__Objective__:
Extract the full set of records, then give each one again exactly.

Saved entries
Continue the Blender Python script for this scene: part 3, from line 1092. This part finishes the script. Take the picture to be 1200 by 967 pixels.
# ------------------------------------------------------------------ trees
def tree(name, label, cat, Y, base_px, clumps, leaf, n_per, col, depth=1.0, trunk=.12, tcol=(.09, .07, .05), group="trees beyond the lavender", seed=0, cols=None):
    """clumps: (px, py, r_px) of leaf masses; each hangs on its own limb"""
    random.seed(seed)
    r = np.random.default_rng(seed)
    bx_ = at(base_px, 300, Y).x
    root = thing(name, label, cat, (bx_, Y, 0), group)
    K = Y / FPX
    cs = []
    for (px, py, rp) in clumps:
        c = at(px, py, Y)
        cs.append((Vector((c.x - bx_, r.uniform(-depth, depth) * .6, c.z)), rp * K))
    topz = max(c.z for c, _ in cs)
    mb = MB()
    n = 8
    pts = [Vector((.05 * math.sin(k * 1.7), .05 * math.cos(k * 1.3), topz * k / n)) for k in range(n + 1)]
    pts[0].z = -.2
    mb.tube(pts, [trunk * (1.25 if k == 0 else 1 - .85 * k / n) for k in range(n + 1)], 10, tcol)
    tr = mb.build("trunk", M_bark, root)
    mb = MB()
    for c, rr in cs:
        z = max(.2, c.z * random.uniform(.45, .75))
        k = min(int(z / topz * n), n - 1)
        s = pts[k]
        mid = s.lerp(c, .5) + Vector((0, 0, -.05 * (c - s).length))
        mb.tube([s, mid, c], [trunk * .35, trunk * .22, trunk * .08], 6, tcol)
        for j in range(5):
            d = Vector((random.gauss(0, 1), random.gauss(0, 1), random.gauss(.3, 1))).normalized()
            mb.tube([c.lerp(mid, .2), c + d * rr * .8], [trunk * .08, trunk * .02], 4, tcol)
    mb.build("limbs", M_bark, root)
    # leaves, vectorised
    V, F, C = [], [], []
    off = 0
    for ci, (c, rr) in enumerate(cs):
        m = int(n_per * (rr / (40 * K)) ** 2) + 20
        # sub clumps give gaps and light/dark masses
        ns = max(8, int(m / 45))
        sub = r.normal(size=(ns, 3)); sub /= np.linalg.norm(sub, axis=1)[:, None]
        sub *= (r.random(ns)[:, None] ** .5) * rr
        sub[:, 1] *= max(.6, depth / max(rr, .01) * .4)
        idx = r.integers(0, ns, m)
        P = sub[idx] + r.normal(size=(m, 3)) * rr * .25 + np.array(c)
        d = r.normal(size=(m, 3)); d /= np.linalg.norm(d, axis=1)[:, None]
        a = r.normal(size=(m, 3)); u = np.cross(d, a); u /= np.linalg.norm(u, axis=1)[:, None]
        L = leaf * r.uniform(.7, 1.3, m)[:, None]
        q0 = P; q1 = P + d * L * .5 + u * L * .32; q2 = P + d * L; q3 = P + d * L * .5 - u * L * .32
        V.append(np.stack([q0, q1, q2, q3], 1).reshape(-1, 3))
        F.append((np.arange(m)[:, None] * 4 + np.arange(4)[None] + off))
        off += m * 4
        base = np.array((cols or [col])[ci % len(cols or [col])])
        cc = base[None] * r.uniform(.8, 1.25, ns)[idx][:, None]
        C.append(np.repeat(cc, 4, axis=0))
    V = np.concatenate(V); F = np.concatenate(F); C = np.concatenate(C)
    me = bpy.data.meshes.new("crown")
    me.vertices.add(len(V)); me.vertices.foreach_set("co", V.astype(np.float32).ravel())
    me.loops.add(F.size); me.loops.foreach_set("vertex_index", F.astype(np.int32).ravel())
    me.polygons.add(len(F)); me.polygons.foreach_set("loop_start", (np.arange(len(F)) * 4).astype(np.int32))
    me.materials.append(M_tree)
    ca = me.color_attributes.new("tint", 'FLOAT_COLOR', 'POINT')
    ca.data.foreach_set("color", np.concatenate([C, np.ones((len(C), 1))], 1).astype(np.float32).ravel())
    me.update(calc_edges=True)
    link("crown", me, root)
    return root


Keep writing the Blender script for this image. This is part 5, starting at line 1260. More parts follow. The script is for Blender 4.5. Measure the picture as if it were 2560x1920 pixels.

__Completed task__:
Continue the Blender Python script for this scene: part 3, from line 1092. This part finishes the script. Take the picture to be 1200 by 967 pixels.
# ------------------------------------------------------------------ trees
def tree(name, label, cat, Y, base_px, clumps, leaf, n_per, col, depth=1.0, trunk=.12, tcol=(.09, .07, .05), group="trees beyond the lavender", seed=0, cols=None):
    """clumps: (px, py, r_px) of leaf masses; each hangs on its own limb"""
    random.seed(seed)
    r = np.random.default_rng(seed)
    bx_ = at(base_px, 300, Y).x
    root = thing(name, label, cat, (bx_, Y, 0), group)
    K = Y / FPX
    cs = []
    for (px, py, rp) in clumps:
        c = at(px, py, Y)
        cs.append((Vector((c.x - bx_, r.uniform(-depth, depth) * .6, c.z)), rp * K))
    topz = max(c.z for c, _ in cs)
    mb = MB()
    n = 8
    pts = [Vector((.05 * math.sin(k * 1.7), .05 * math.cos(k * 1.3), topz * k / n)) for k in range(n + 1)]
    pts[0].z = -.2
    mb.tube(pts, [trunk * (1.25 if k == 0 else 1 - .85 * k / n) for k in range(n + 1)], 10, tcol)
    tr = mb.build("trunk", M_bark, root)
    mb = MB()
    for c, rr in cs:
        z = max(.2, c.z * random.uniform(.45, .75))
        k = min(int(z / topz * n), n - 1)
        s = pts[k]
        mid = s.lerp(c, .5) + Vector((0, 0, -.05 * (c - s).length))
        mb.tube([s, mid, c], [trunk * .35, trunk * .22, trunk * .08], 6, tcol)
        for j in range(5):
            d = Vector((random.gauss(0, 1), random.gauss(0, 1), random.gauss(.3, 1))).normalized()
            mb.tube([c.lerp(mid, .2), c + d * rr * .8], [trunk * .08, trunk * .02], 4, tcol)
    mb.build("limbs", M_bark, root)
    # leaves, vectorised
    V, F, C = [], [], []
    off = 0
    for ci, (c, rr) in enumerate(cs):
        m = int(n_per * (rr / (40 * K)) ** 2) + 20
        # sub clumps give gaps and light/dark masses
        ns = max(8, int(m / 45))
        sub = r.normal(size=(ns, 3)); sub /= np.linalg.norm(sub, axis=1)[:, None]
        sub *= (r.random(ns)[:, None] ** .5) * rr
        sub[:, 1] *= max(.6, depth / max(rr, .01) * .4)
        idx = r.integers(0, ns, m)
        P = sub[idx] + r.normal(size=(m, 3)) * rr * .25 + np.array(c)
        d = r.normal(size=(m, 3)); d /= np.linalg.norm(d, axis=1)[:, None]
        a = r.normal(size=(m, 3)); u = np.cross(d, a); u /= np.linalg.norm(u, axis=1)[:, None]
        L = leaf * r.uniform(.7, 1.3, m)[:, None]
        q0 = P; q1 = P + d * L * .5 + u * L * .32; q2 = P + d * L; q3 = P + d * L * .5 - u * L * .32
        V.append(np.stack([q0, q1, q2, q3], 1).reshape(-1, 3))
        F.append((np.arange(m)[:, None] * 4 + np.arange(4)[None] + off))
        off += m * 4
        base = np.array((cols or [col])[ci % len(cols or [col])])
        cc = base[None] * r.uniform(.8, 1.25, ns)[idx][:, None]
        C.append(np.repeat(cc, 4, axis=0))
    V = np.concatenate(V); F = np.concatenate(F); C = np.concatenate(C)
    me = bpy.data.meshes.new("crown")
    me.vertices.add(len(V)); me.vertices.foreach_set("co", V.astype(np.float32).ravel())
    me.loops.add(F.size); me.loops.foreach_set("vertex_index", F.astype(np.int32).ravel())
    me.polygons.add(len(F)); me.polygons.foreach_set("loop_start", (np.arange(len(F)) * 4).astype(np.int32))
    me.materials.append(M_tree)
    ca = me.color_attributes.new("tint", 'FLOAT_COLOR', 'POINT')
    ca.data.foreach_set("color", np.concatenate([C, np.ones((len(C), 1))], 1).astype(np.float32).ravel())
    me.update(calc_edges=True)
    link("crown", me, root)
    return root


Keep writing the Blender script for this image. This is part 5, starting at line 1260. More parts follow. The script is for Blender 4.5. Measure the picture as if it were 2560x1920 pixels.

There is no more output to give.